Hit:1 focal InRelease
Hit:2 focal-updates InRelease
Hit:3 InRelease
Hit:4 focal-backports InRelease
Hit:5 InRelease
Hit:6 focal-security InRelease
Hit:7 InRelease
Hit:8 InRelease
Reading package lists... Done
Building dependency tree
Reading state information... Done
All packages are up to date.
Reading package lists... Done
Building dependency tree
Reading state information... Done
nvidia-docker2 is already the newest version (2.8.0-1).
0 upgraded, 0 newly installed, 0 to remove and 0 not upgraded.
2

1 Answer

I've been able to reproduce this using the (apparently outdated) Canonical instructions you linked.

You can see the problem in /var/log/apt/term.log during the installation of the docker.io package:

invoke-rc.d: unknown initscript, /etc/init.d/docker not found.

That's the same init script that the service command attempts to run. Presumably, it was removed from the docker.io package sometime between the time the instructions were written (and presumably valid) and now. That's no surprise, really. Ubuntu uses Systemd, and the docker.io installs the Systemd unit file for the Docker service. Many packages used to also provide the legacy init script.
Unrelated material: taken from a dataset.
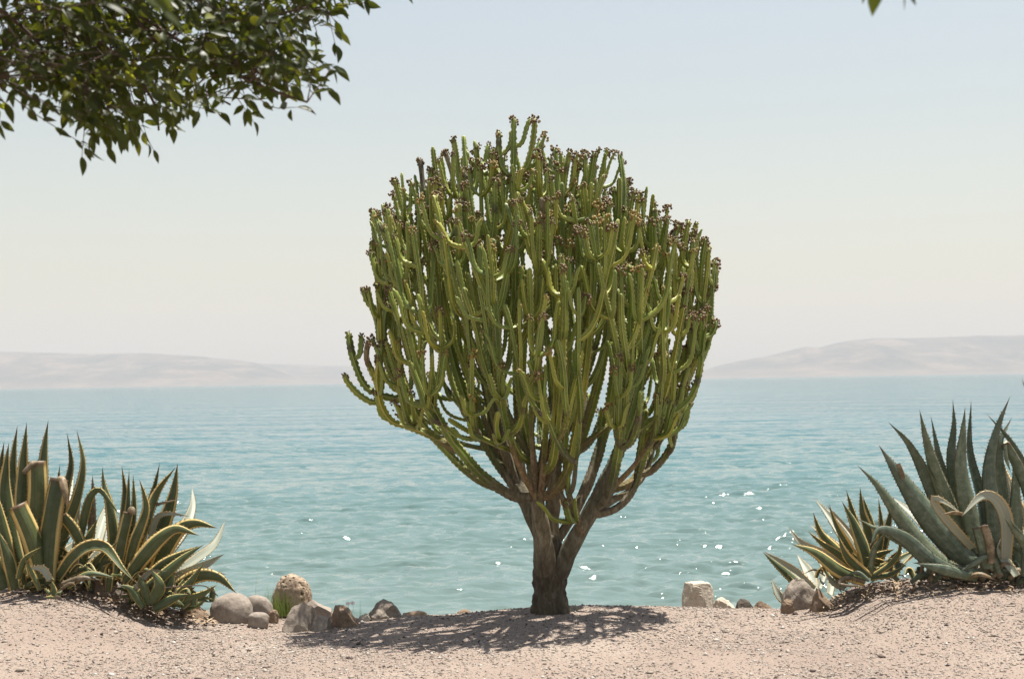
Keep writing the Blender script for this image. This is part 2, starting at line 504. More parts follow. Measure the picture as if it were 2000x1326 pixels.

However, WSL doesn't support Systemd (without a lot of hackery, at least). It's much better to have a Docker version that provides an init script for the service command. Either that, or one that knows how to start on its own under WSL.

So let's start by uninstalling docker.io and the dependencies it installed:

sudo apt remove docker.io
sudo apt autoremove

Then you have two options. Either:

  • Install Docker Desktop for Windows. Docker Desktop has tight integration with WSL, and provides some nice-to-have features that you don't get with the open-source Docker version:

    • It can be shared amongst multiple WSL2 instances
    • It can run from PowerShell and CMD
    • It provides a GUI dashboard of containers and volumes
    • It handles automatic upgrades (although some might not consider that necessarily an advantage)
    • It's a convenience method that handles all of the other stuff below automatically for you.

    There has been a license change recently that requires a paid subscription if you are using it in a large company. Some folks seem to be wanting to move away from it as a result, but I would propose (purely my opinion) that if you work for a large company, they will often pay for these sorts of tools. And that, in turn, helps fund Docker's open-source initiatives.

  • However, if you do want to use the open-source edition, you can do that using (mostly) the official Docker instructions for Ubuntu.

    Those instructions do assume that the installation script will start the Docker daemon. However, it attempts to use Systemd, which fails on WSL. But now it does provide the init.d script, so you can now run sudo service docker start as you originally tried.

    Alternatively, nVidia provides setup instructions which use the get.docker.com script.